0〜18歳フィレンツェに役人の父と大工の娘の母の間に生まれる。姉、フィリポ、妹、弟の4人兄弟姉妹。弟が生まれた時にこの弟と母が帰天。父は再婚。継母は愛情あふれる人で、フィリポを愛す。サン・マルコ修道院に出入りし、ドミニコ会士により信仰の土台が作られる。
18〜36歳:単身ローマへ行く。自分の道を探し求め、カタコンベで祈り三昧の日々を過ごす。29歳の時、「神の愛」の強烈な体験をする。これは彼の「ペンテコステ(聖霊降臨)」と呼ばれる。この体験後、地上の大都市ローマの真っ只中で活動を始める。病人への奉仕、聖体礼拝のリーダーなどをする。

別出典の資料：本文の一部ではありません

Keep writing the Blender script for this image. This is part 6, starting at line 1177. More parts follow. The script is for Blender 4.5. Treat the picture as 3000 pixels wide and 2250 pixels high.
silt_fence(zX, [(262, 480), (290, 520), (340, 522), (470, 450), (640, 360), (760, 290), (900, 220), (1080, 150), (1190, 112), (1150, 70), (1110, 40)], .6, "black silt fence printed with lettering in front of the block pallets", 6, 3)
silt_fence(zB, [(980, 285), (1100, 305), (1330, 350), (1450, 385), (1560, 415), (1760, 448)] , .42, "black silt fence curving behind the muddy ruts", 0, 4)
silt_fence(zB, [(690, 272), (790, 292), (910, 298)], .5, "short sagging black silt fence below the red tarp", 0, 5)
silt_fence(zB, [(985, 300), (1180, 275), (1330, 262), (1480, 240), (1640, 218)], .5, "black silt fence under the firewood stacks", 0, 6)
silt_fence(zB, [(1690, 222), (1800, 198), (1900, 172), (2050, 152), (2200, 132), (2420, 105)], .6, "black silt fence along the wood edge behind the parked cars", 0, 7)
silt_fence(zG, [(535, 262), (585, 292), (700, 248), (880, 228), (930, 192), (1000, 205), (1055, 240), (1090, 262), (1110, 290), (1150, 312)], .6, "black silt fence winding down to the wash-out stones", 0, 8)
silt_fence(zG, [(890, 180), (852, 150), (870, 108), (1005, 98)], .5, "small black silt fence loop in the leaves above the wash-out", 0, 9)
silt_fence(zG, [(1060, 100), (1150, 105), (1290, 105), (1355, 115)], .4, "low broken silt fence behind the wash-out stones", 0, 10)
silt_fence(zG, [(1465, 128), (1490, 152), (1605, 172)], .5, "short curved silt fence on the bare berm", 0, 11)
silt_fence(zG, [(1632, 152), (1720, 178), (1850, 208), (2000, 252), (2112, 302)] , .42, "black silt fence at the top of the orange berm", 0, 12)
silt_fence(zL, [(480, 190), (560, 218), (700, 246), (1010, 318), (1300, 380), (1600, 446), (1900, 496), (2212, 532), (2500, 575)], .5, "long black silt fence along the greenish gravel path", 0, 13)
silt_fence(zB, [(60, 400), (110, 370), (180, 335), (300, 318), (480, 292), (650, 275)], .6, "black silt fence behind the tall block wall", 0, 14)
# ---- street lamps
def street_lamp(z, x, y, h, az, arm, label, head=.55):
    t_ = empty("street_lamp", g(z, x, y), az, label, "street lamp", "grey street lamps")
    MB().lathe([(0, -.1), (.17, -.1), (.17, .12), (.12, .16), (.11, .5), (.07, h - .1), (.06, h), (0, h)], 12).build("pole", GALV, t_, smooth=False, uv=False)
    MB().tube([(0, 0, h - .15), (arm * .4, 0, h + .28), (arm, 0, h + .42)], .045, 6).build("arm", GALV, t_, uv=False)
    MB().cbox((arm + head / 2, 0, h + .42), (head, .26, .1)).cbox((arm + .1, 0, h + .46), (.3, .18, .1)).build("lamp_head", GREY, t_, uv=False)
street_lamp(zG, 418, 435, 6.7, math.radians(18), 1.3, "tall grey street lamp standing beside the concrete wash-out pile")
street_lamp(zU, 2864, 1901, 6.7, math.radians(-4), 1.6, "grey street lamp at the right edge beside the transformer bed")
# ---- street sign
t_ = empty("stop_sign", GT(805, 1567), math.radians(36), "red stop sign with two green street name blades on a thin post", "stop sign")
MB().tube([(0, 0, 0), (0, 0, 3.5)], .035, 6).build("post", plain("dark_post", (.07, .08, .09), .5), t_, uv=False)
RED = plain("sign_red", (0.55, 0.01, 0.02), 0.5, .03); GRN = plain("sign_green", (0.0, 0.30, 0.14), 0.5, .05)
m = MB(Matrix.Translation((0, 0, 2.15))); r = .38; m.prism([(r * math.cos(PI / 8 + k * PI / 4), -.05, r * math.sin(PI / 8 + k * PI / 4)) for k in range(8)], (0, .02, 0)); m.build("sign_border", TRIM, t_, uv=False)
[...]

36〜60歳:ペルシアノ・ローザ神父との出会いにより、36歳で司祭となる。信徒として生きるつもりだった彼が司祭になることを決心した理由は「ご聖体への愛」。司祭になればミサを捧げることができるからであった。
【活動方針】
★神に従うため、また、力を頂くため「祈り」を大切にすること。
★キリストの「愛」を喜びを持って宣べ伝えること。人は自分の好きな人の言葉には従うものなので、神の言葉を伝えるためにはまず自分自身が人々愛の対象になるよう努力すること。特にユーモアは人の心をとらえるために大事!
★誰でもその人を生かす活躍の場を作ること。
★人々の欲求を肯定して、それを教会活動の中で生かすものに変えていくこと。
★神の恵みである「秘跡」、特に「ゆるしの秘跡」を大切にすること。神のゆるしは神の愛の体験となるから。
★集まった人々の心の一致を大切にすること。神の家族として。
60〜79歳:ネリの共同体「オラトリオ会」が教皇庁から認可。これは「使徒的生活の会」として、結婚はせず会憲の下に教区司祭らが兄弟的共同生活を営む会。活動拠点としてサンタ・マリア・イン・ヴァイリチェラ教会(俗称キエザ・ノーヴァ:新しい教会)が与えられ、ローマの中心で活動、人々を教会に戻すことに貢献していく。オラトリオ会員からは枢機卿や司教なども誕生。
神と人々のために自分を捧げたネリは、生涯を通して貧しい人、病人から高位聖職者、教皇まで信頼され霊的指導者として働き続けた。死後、《司祭の模範》として後世、多くの司祭に影響を与えた。